The historical problem has not gone away. China is constantly searching for ways to balance relations between the coastal Han and the interior Han. With newfound wealth since Deng’s reforms has come newfound and staggering inequality, for example. The more that modern China trades with the world, the more potential there is for the coasts to resist attempts by Beijing to rebalance wealth and pursue strategic objectives that may jeopardize trade relationships.

Xi is dealing with this in any number of ways. In part, like many of his predecessors, he’s using sheer force to prevent coastal wealth from translating into political power and to prevent coastal elites from opposing his reform project.

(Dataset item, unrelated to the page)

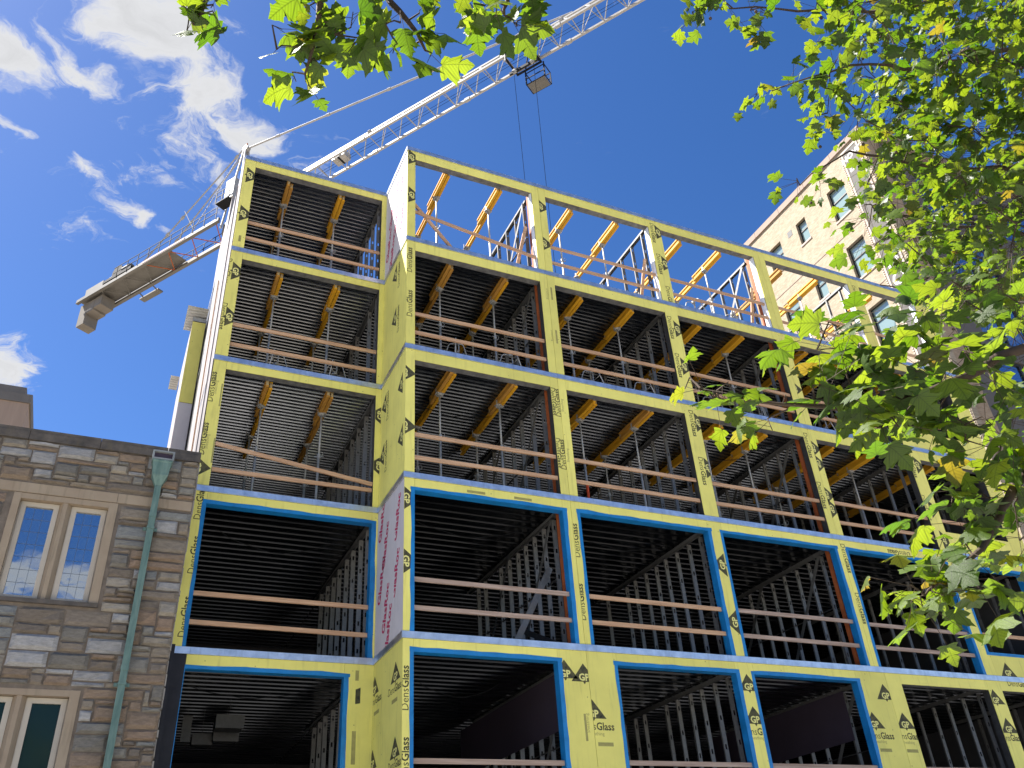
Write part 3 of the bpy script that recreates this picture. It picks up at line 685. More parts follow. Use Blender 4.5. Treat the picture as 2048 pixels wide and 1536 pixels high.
PRINTS = [('main','L',-90,0.15,19.51),('main','L',-90,0.16,18.11),('main','L',-90,3.95,19.03),('main','L',-90,3.95,17.64),('main','T',90,0.07,15.89),('main','T',90,0.08,14.53),('main','L',-90,0.02,12.54),('main','L',-90,0.03,11.16),('main','L',-90,0.09,9.45),('main','L',-90,0.09,8.09),('main','T',90,0.05,5.67),('main','T',90,0.06,4.43),('main','S',-90,3.85,15.86),('main','S',-90,3.86,14.51),('main','T',-90,3.71,12.52),('main','T',-90,3.7,11.12),('main','T',90,3.81,12.5),('main','T',90,3.8,11.09),('main','S',90,3.93,12.45),('main','S',90,3.94,11.09),('main','T',90,3.91,8.98),('main','S',90,4.02,8.99),('main','T',90,3.89,7.6),('main','L',0,3.35,6.14),('main','L',0,3.77,6.09),('main','L',0,3.89,5.4),('main','T',0,3.93,5.13),('main','S',0,3.91,4.99),('main','S',90,3.75,5.18),('main','T',-90,7.68,19.27),('main','T',-90,7.7,18.05),('main','T',-90,7.81,16.85),('main','T',-90,7.65,15.73),('main','L',-90,7.9,19.34),('main','L',-90,7.92,18.11),('main','L',-90,7.89,15.71),('main','T',-90,7.66,14.46),('main','L',-90,7.87,14.45),('main','T',-90,7.74,12.67),('main','L',-90,7.95,12.71),('main','T',-90,7.75,11.29),('main','L',-90,7.97,11.39),('main','L',90,7.73,8.83),('main','L',90,7.76,7.47),('main','L',0,7.82,6.1),('main','L',0,7.81,5.42),('main','T',0,7.8,5.14),('main','S',0,7.76,5.01),('main','L',-90,11.65,15.92),('main','L',-90,11.67,14.55),('main','T',-90,11.53,12.68),('main','L',-90,11.72,12.62),('main','T',-90,11.52,11.17),('main','L',-90,11.72,11.2),('main','L',-90,11.75,12.14),('main','L',-90,11.77,10.8),('main','T',-90,11.74,9.43),('main','T',-90,11.76,8.13),('main','L',0,11.75,6.08),('main','L',0,11.17,5.43),('main','T',0,11.25,5.15),('main','S',0,11.2,5.02),('main','L',0,12.11,5.45),('main','T',0,12.06,5.16),('main','S',0,12.05,5.02),('main','T',-90,15.57,19.09),('main','T',-90,15.39,12.68),('main','L',-90,15.64,12.72),('main','T',-90,15.36,11.34),('main','L',-90,15.6,11.32),('main','L',0,16.25,6.84),('main','T',0,16.46,6.54),('main','L',0,15.43,6.13),('main','L',0,15.54,5.45),('main','T',0,15.47,5.21),('main','T',180,13.69,9.78),('main','L',-90,15.65,10.38),('main','L',-90,16.98,10.16),('wing','L',-90,-3.73,19.2),('wing','L',-90,-3.75,17.8),('wing','T',-90,-3.94,15.85),('wing','T',-90,-3.89,14.47),('wing','L',-90,-3.72,15.87),('wing','L',-90,-3.71,14.47),('wing','T',90,-3.9,12.48),('wing','T',90,-3.91,11.15),('wing','S',90,-3.81,12.48),('wing','S',90,-3.82,11.09),('wing','L',-90,-3.89,10.46),('wing','T',90,-3.79,9.67),('wing','T',90,-3.75,8.52),('wing','T',90,-3.75,7.27),('wing','L',90,-0.06,12.47),('wing','L',90,-0.05,11.11),('side','L',90,0.92,16.08),('side','L',90,0.91,14.68),('side','T',90,0.62,15.87),('side','T',90,0.62,14.49),('side','L',90,1.57,12.59),('side','L',90,1.64,11.25),('side','L',90,0.32,12.39),('side','L',90,0.27,11.01),('side','T',90,1.33,12.44),('side','T',90,1.38,11.12),('side','L',0,1.77,6.1),('side','L',0,0.41,6.02),('side','L',0,1.79,4.73),('side','L',0,0.39,4.69),('side','T',0,1.69,5.85),('side','T',0,0.45,5.77),('side','T',0,0.38,4.46),]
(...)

This was part of the motivation of his sweeping anti-corruption campaign, as well as his recent crackdowns on profligate private conglomerates (many of whose leaders are now in jail) and on capital outflows. His centralization of the party’s control over the financial system, meanwhile, is intended partly to keep the coasts reliant on the party. And one goal of Beijing’s massive infrastructure buildout is to better integrate coastal and interior markets, allowing manufacturers to better take advantage of regional income differentials and traditional exporters to fix their gaze increasingly on domestic markets.

At this point, it’s not immediately obvious that the trade war would turn the coasts against Beijing. Sure, disagreement over how exactly Beijing should handle it at home has already spilled out into the open. There will doubtless be resistance to Beijing’s efforts to transfer wealth to the interior, its restrictions on outbound capital flows, its willingness to give ailing firms a pass from the deleveraging campaign and any number of other points of contention whether real or conjured out of thin air to settle a political score. When money gets tight, knives tend to come out.
Still, there’s little evidence that exporters think the trade war could’ve been avoided altogether or that the coasts think Beijing is declining a deal that would serve their interests. The broad impression in China appears to be that Trump isn’t actually interested in a deal – certainly not one that China could accept – and that this is just the first major salvo in an emerging Cold War. And unlike many of his predecessors, Xi is not yet trying to close China off to trade altogether. China is certainly not in a position to go cold turkey. Instead, Xi has been busy portraying China as a champion of free trade and globalization, however disingenuously, while using the tools of the state to pry open new opportunities for Chinese firms abroad, foster economic dependencies and cultivate political support with dozens of countries.

But, of course, the U.S. is in some ways trying to make this decision for Beijing. Some recent Mao-esque rhetoric from Xi is notable in this regard. According to the Chinese president: “Internationally, it’s becoming more and more difficult for China to obtain advanced technologies and key know-how. Unilateralism and trade protectionism are rising, forcing us to adopt a self-reliant approach. This is not a bad thing.” These are words from a man with a historical memory long enough to know that nothing about China’s rise should be taken for granted.